Bombs exploded in a crowded jewelry market and a historical landmark in Bombay on Monday, killing at least 42 people, wounding 150 others and shaking buildings in India's financial capital.

Bombs exploded in a crowded jewelry market and a historical landmark in Bombay on Monday, killing at least 42 people, wounding 150 others and shaking buildings in India's financial capital.

Police said the bombs had been hidden in the trunks of two taxis and exploded within five minutes of each other.

No terrorist group has yet claimed responsibility for the attacks, which came hours after the release of a long-anticipated archaeological report on a religious site in northern India claimed by both Hindus and Muslims. The dispute has been linked to previous bombings.

Police issued security alerts for Bombay and New Delhi, the Indian capital, after the explosions, calling policemen back from leave in case of further trouble.

One explosion was at the Gateway of India, a famous seaside landmark and tourist attraction built by India's former British colonizers to commemorate the 1911 visit of King George V.

The other bomb rocked the Zaveri Bazaar, a crowded market of jewelry stores. Both spots are in southern Bombay.

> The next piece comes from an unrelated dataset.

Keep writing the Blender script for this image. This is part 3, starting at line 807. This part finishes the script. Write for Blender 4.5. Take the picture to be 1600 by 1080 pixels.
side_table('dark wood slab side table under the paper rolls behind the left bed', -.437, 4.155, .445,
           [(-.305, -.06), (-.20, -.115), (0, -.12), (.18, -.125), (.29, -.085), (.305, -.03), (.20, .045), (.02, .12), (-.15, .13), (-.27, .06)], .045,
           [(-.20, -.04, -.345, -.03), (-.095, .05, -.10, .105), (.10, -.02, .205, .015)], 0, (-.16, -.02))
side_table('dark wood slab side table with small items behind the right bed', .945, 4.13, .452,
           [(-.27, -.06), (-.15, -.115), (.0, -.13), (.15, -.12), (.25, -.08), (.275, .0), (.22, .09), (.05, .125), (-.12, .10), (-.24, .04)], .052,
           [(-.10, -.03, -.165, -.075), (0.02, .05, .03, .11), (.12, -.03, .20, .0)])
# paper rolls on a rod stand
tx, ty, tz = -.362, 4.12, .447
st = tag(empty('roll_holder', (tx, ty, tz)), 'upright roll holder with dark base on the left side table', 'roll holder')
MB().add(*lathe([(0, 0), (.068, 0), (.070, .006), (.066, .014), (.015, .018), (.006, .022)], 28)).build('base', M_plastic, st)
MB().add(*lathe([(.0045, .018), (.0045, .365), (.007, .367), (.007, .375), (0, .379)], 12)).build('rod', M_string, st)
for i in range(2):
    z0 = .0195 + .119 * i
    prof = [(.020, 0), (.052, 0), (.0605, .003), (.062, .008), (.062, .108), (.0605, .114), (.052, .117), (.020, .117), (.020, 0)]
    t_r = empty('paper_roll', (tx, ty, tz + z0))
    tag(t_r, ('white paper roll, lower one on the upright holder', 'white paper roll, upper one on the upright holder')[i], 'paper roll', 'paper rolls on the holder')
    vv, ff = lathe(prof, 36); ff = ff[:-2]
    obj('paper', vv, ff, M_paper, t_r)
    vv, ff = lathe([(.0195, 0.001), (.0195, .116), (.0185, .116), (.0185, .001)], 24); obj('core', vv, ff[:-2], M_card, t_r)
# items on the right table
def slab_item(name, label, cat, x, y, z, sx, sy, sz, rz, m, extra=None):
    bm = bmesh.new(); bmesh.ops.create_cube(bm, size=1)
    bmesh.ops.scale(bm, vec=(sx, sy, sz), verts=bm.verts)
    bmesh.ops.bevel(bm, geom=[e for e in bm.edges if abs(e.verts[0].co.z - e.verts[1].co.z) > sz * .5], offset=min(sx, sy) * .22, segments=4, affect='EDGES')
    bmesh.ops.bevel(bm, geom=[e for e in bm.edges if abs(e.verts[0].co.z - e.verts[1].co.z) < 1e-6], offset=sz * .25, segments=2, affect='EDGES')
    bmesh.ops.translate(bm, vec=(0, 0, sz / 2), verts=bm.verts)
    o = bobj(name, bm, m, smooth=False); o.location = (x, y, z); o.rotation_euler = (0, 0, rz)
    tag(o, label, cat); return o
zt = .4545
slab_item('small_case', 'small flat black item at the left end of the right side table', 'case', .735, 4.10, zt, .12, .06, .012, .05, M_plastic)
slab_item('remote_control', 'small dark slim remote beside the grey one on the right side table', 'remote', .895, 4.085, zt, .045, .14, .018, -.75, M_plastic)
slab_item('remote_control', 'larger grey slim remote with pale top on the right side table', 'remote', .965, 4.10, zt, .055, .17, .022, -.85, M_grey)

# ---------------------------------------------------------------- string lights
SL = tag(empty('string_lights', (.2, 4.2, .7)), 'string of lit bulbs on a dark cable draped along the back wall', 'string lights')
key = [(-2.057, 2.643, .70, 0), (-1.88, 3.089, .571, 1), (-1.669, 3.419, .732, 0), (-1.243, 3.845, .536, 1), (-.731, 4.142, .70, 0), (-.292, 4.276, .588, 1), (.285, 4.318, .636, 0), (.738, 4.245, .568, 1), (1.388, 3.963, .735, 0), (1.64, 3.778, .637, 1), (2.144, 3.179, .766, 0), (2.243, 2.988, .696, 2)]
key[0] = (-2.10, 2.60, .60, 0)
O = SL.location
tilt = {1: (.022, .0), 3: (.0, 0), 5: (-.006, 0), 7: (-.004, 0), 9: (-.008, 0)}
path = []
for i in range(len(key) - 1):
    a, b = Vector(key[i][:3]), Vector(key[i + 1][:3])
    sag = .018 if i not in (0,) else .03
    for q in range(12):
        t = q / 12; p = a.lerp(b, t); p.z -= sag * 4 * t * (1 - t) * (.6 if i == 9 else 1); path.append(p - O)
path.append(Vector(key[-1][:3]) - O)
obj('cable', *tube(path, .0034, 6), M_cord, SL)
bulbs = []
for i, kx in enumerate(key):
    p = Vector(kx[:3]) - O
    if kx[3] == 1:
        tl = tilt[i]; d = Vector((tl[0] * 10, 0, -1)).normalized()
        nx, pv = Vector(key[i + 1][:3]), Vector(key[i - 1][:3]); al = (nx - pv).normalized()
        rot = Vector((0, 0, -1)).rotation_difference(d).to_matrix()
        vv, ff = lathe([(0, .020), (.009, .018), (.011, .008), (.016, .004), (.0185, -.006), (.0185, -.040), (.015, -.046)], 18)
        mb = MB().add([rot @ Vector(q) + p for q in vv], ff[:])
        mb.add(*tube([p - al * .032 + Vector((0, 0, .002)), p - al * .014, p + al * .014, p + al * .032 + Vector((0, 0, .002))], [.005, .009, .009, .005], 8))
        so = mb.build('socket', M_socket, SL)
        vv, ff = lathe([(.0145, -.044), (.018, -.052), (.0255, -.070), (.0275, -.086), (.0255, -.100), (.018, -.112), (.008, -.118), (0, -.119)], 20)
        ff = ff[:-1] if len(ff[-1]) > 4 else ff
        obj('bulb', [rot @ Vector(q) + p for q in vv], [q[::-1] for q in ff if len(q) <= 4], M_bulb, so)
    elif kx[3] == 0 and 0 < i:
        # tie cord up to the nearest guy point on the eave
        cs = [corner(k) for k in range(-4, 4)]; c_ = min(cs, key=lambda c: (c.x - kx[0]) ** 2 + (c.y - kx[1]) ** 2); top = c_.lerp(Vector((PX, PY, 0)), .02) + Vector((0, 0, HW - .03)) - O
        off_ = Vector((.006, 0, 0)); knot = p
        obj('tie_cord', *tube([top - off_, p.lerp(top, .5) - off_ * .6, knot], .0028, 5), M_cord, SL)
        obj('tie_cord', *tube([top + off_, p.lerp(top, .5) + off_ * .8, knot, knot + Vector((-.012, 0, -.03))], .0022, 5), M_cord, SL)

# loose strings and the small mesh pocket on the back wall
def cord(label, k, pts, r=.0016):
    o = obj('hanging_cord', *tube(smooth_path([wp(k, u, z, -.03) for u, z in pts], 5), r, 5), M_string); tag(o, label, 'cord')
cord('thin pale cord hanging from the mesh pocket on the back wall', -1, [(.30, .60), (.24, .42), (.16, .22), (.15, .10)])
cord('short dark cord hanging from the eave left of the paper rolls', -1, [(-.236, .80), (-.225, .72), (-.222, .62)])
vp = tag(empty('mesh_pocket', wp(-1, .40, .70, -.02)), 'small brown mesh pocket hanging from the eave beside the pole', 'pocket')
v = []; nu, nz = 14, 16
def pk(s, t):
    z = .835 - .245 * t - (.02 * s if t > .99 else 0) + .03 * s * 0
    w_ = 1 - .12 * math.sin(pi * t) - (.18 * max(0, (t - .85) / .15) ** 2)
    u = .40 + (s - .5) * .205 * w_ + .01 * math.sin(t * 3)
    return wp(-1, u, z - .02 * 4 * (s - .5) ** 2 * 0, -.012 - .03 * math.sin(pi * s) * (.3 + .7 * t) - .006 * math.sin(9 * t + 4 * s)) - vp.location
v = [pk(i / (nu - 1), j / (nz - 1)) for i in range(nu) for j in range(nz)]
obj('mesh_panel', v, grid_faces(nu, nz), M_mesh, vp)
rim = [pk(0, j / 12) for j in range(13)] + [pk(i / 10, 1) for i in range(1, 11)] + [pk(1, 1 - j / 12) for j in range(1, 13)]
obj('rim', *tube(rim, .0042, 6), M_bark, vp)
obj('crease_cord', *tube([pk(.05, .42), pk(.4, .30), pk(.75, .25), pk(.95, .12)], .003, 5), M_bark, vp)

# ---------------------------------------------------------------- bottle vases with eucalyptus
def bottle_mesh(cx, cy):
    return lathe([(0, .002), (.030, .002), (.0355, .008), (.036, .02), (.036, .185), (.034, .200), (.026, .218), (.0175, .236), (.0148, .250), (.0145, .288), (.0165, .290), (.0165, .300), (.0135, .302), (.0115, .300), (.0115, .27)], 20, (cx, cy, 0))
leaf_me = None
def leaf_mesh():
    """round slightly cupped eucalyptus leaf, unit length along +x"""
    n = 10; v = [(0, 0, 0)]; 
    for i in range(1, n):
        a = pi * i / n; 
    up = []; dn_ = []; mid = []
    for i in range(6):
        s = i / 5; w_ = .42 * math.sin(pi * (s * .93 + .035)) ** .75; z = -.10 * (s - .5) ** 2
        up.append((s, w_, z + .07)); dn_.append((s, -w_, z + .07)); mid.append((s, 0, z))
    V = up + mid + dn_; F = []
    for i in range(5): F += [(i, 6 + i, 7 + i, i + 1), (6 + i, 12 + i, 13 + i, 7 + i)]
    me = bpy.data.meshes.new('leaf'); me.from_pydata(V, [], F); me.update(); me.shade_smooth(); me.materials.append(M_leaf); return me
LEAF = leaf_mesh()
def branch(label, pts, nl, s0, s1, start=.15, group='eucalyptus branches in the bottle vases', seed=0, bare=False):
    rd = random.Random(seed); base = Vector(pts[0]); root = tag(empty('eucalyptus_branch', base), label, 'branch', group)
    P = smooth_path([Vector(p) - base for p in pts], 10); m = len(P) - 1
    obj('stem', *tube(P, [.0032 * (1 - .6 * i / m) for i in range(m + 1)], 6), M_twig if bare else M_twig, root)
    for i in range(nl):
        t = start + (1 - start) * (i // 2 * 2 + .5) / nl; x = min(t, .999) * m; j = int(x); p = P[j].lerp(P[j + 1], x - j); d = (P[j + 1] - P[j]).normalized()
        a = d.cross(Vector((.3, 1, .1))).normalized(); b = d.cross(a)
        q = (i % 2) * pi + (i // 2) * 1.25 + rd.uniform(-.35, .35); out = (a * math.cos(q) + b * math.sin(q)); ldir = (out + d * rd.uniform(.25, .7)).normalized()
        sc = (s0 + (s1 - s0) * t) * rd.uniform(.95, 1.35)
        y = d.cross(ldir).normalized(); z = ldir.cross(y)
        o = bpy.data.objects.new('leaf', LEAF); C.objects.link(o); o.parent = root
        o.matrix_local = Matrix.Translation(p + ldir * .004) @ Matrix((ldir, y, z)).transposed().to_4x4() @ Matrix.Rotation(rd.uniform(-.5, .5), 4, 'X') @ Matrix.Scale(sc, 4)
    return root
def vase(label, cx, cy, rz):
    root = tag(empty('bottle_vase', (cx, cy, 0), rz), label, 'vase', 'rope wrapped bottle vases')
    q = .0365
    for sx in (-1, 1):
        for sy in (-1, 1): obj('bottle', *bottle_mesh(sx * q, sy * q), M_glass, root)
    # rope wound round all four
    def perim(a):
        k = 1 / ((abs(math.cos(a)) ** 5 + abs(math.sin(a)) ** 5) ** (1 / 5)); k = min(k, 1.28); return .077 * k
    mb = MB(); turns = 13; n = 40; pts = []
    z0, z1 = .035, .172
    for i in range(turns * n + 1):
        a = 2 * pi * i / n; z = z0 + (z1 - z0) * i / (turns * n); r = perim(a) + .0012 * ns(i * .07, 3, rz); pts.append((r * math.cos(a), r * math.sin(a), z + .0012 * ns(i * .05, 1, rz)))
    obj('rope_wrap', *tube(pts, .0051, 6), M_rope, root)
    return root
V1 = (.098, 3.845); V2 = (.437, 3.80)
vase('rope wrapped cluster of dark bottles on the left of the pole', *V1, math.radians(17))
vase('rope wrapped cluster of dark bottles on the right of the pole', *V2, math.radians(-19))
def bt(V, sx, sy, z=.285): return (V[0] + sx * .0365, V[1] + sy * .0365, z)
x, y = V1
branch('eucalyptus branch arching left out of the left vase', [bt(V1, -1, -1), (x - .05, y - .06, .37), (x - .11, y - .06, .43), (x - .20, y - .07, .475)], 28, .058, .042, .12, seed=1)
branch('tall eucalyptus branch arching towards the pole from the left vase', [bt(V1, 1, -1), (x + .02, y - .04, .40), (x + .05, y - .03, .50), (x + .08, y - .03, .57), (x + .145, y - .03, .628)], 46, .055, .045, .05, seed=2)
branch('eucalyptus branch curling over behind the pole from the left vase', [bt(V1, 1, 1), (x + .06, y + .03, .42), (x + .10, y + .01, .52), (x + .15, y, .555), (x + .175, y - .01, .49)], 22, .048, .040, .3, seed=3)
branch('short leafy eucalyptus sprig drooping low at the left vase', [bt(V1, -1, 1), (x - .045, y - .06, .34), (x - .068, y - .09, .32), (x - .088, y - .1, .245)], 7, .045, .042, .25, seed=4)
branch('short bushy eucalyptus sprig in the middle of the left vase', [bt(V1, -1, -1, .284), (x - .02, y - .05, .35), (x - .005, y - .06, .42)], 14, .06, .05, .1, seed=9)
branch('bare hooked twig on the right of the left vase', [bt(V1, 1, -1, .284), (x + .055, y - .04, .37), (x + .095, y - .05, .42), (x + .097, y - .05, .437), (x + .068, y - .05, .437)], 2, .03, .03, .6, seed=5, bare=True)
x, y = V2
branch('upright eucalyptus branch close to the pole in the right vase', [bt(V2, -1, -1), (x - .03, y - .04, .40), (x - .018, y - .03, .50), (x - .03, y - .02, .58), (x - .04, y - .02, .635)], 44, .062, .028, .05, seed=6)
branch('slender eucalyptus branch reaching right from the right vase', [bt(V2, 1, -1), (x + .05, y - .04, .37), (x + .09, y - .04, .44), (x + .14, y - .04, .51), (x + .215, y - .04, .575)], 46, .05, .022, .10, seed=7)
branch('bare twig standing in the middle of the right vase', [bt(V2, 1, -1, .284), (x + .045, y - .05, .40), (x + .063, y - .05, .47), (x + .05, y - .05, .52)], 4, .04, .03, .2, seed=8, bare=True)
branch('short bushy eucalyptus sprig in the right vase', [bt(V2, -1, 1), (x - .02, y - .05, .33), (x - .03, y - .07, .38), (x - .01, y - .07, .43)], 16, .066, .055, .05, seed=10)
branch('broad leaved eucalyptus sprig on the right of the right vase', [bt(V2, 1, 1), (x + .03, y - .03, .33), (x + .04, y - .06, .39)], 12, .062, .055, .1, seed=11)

Stock prices fell quickly following the blast reports. The benchmark index of Bombay Stock Exchange, the Sensex, closed at 4,005, down 119 points or 3 percent.

Nuclear rival Pakistan, with whom India has engaged in decades of bloodshed, condemned the attacks. The neighbours have fought three wars - two over the divided region of Kashmir - and nearly started a fourth last December. New Delhi accuses Pakistan of supporting militants, which Islamabad denies.

"We deplore these attacks and we sympathize with the victims and their families. Civilians have been targeted according to the news reports we have been hearing and we condemn all acts of terrorism," Pakistan Foreign Ministry spokesman Masood Khan said. "I think that such wanton targeting of civilians should be condemned in the strongest possible terms."

A taxi driver has been detained for questioning by police who suspect a bomb was planted in his taxi, which was parked in the public parking lot at the Gateway of India.

The explosions came just hours after the release of the archaeological report on the religious site in the northern town of Ayodhya.

In March, a bomb attack on a Bombay train, which police blamed on Islamic militants, killed 11 people and wounded 64 others. That explosion came a day after the 10th anniversary of a series of bombings in Bombay - also blamed on Islamic militants - which killed more than 250 people and injured 1,000.

Police say those bombings were in retaliation for the 1992 destruction by Hindus mobs of the 16th-century Ayodhya mosque, and to avenge Muslim deaths in riots that followed. A bloody attack on Hindus who want to build a temple there set off revenge rioting in western Gujarat state that killed more than 1,000 people, mostly Muslims, in early 2002.

Some Hindus claim the mosque was built centuries ago on the ruins of a Hindu temple that marked the birthplace of their supreme god, Rama.

The report, issued by the government archaeological agency, indicated there had been some sort of ancient structure at the site, lawyers for both sides said, though they disagreed on whether it said there had actually been a temple.

The report was released to lawyers and has not been made available to the public or the media.